Researchers Discover the Blue Whirl, a New Type of Flame
Naturally occurring fire tornadoes are scary, but a new clean-burning, controlled version could help clean oil spills
“Fire” and “tornado” are probably two of the scariest terms you can stick together. And yet fire tornados, alternatively known as “fire whirls,” exist. They typically happen during wildfires and can last a few minutes, though that’s long enough to do significant damage.
But a giant, uncontrollable firenado isn’t all bad, a team at the University of Maryland has discovered. Or at least not the newly observed version of the phenomenon that they recently described in the Proceedings of the National Academy of Sciences.
Dubbed the “blue whirl,” this smaller, more stable flame could have practical applications. “A fire tornado has long been seen as this incredibly scary, destructive thing,” co-author Michael Gollner, assistant professor of fire protection engineering at the University of Maryland says in a press release. “But, like electricity, can you harness it for good? If we can understand it, then maybe we can control and use it.”
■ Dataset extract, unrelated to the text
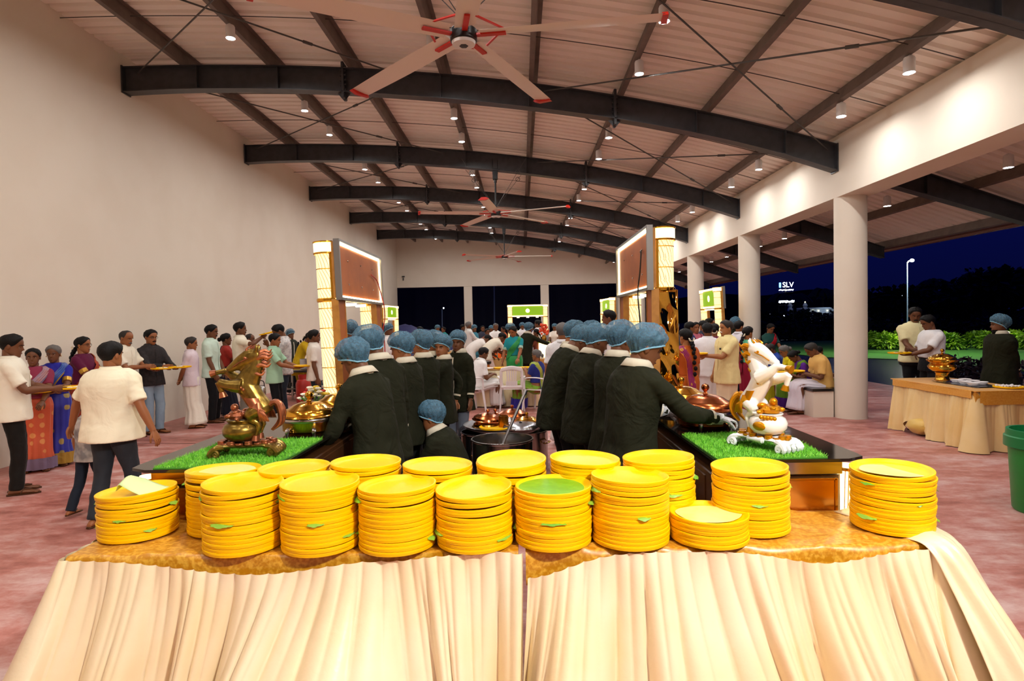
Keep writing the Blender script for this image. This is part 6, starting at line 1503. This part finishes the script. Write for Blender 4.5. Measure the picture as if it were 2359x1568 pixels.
person('balding man hidden behind the raised yellow plate', 574, 12.0, 80, 1.58, tc='#8e3a34', bc='#22242c', hair='bald', hm=m_hairw, sk='d', L='front', R='front')
T, o = person('boy in a mint green shirt and black trousers carrying a plate', 629, 10.3, 84, HT(627, 768, 10.3), tc='#a9d3b4', bc='#121318', sk='m', L='plate', R='plate', hp=8)
held(o['L'], 84, 'yellow plate with leaf carried by the boy in mint green', None, 6, .06, .12)
T, o = person('man in a printed white shirt and dark jeans eating with his head bowed', 652, 11.0, -118, HT(640, 745, 11.0), tc=printw, bc='#2a3340', bot='jeans', sk='d', short=False, L='plate', R=(.04, .26, 1.34), hp=30, glasses=True)
held(o['L'], -118, 'yellow plate held by the man in the printed shirt', None, 7, .02)
person('man in a white shirt standing left of the glowing pillar', 722, 10.4, 70, 1.64, tc='#f3ece0', bc='#24303c', bot='jeans', sk='d', L=(-.2, .16, .84), R='down', tache=m_hair)
person('woman in a yellow kurta bending over the cooking pot by the wall', 700, 14.0, 84, 1.62, top='kurta', tc='#c9a414', bot='skirt', bc='#b08e12', hair='tied', sk='d', fem=1, lean=28, L='low', R='low', hem=.6, jew=True)
person('woman in a teal top beside the cooking pot', 722, 14.8, 84, 1.58, top='kurta', tc='#158a72', bot='skirt', bc='#1e3a44', hair='tied', sk='d', fem=1, lean=12, L='low', R='low', hem=.6)
person('staff member in a hair net far behind the printed shirt man', 668, 15.0, 120, 1.62, top='jacket', tc='#2a2c22', net=True, hair=None, short=False, sk='d', collar='#d8cfba')
# ---- staff in olive jackets, left row
JK = mat('olive_jacket', '#212214', .85, spec=.15, noise=(5, '#1a1b0f', .5), bump=(5, .9, .035, 1.2)); BK = '#0f0f12'
GS = 'kitchen staff on the left side'; GT = 'kitchen staff on the right side'
def staff(label, px, D, face, yt, g, **k):
    H = k.pop('H', None) or HT(px, yt, D) - .05; k.setdefault('fat', .9)
    a = dict(top='jacket', tc=JK, bc=BK, net=True, hair=None, short=False, sk='d', collar='#cfc6b0', cuff='#d8cdb4', group=g, hem=.70)
    a.update(k); return person(label, px, D, face, H, **a)
staff('hair-netted staff member nearest on the left, leaning towards the gold dish', 842, 4.05, -56, 785, GS, H=1.62, lean=17, L=(-.26, .22, .92), R='front', hp=12, hy=-8, hr=-6)
staff('tall hair-netted staff member second on the left with the largest net', 874, 4.55, -50, 745, GS, H=1.69, lean=10, L='front', R='down', hp=12, hr=-14, hy=-6)
staff('third staff member on the left, in profile looking down at the counter', 934, 5.25, -64, 765, GS, H=1.61, lean=5, L='front', R='front', hp=8, sk='m', hy=-14)
staff('fourth staff member on the left, turned away towards the counter', 974, 5.95, -50, 755, GS, lean=2, L='front', R='front', sk='m', hp=6, hy=-20)
staff('staff member mostly hidden behind the fourth on the left', 1000, 6.6, -60, 757, GS, L='front', R='face', sk='m')
staff('young staff member on the left looking over at the camera, hand behind', 1020, 6.5, -92, 766, GS, sk='m', hy=-66, R=(.22, -.12, .92), L='front', collar='#d9d0ba')
staff('last staff member on the left facing the camera with a yellow lanyard', 1056, 7.3, -140, 757, GS, bc='#6d7482', bot='jeans', hy=-28, L='down', R='down', hp=4)
person('crouching staff member in a hair net between the rows beside the plates', 1048, 5.15, -76, 1.66, top='jacket', tc=JK, bc=BK, net=True, hair=None, short=False, sk='m', collar='#cfc6b0', cuff='#d8cdb4', group=GS, hem=.93, crouch=True, lean=28, L='low', R='low', hp=-14)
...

Traditional fire whirls produced in forest fires or urban fires burn with a yellow color, which occurs when the fire is not able to completely consume its fuel and produces soot. Blue whirls, however, have access to more oxygen and completely combust their fuel, burning quickly and much more cleanly.
According to their paper, the researchers discovered the whirl while investigating the possibility of using fire whirls to clean up oil spills. As they produced the whirls using a stream of heptane gas pumped through a tray of water, they watched as the yellow swirl stabilized and settled into the stable blue phase. They believe that the stable blue whirl forms because of the water barrier.
Whirls over land, they explain, reach all the way down to the ground, but over the water the blue whirl sits above the liquid's surface. This is likely created by a layer of evaporated fuel mixed with air, giving the flame a nice supply of stable premixed fuel which the spinning vortex sucks up.
According to Nicole Orttung at The Christian Science Monitor, one of the current techniques for dealing with ocean oil spills is using booms to collect the oil before burning it off. The researchers believe that if they could produce a blue whirl it could burn up the oil without producing sooty emissions in the atmosphere or leaving a mess in the water.
Orrtung reports that the researchers were able to create a stable blue whirl in the lab for about eight minutes, though they believe they could sustain it much longer. Until they can produce giant oil-eating blue whirls, however, the technique for creating the flames in the lab is still useful, and will help researchers study vortexes and other elements of fluid mechanics.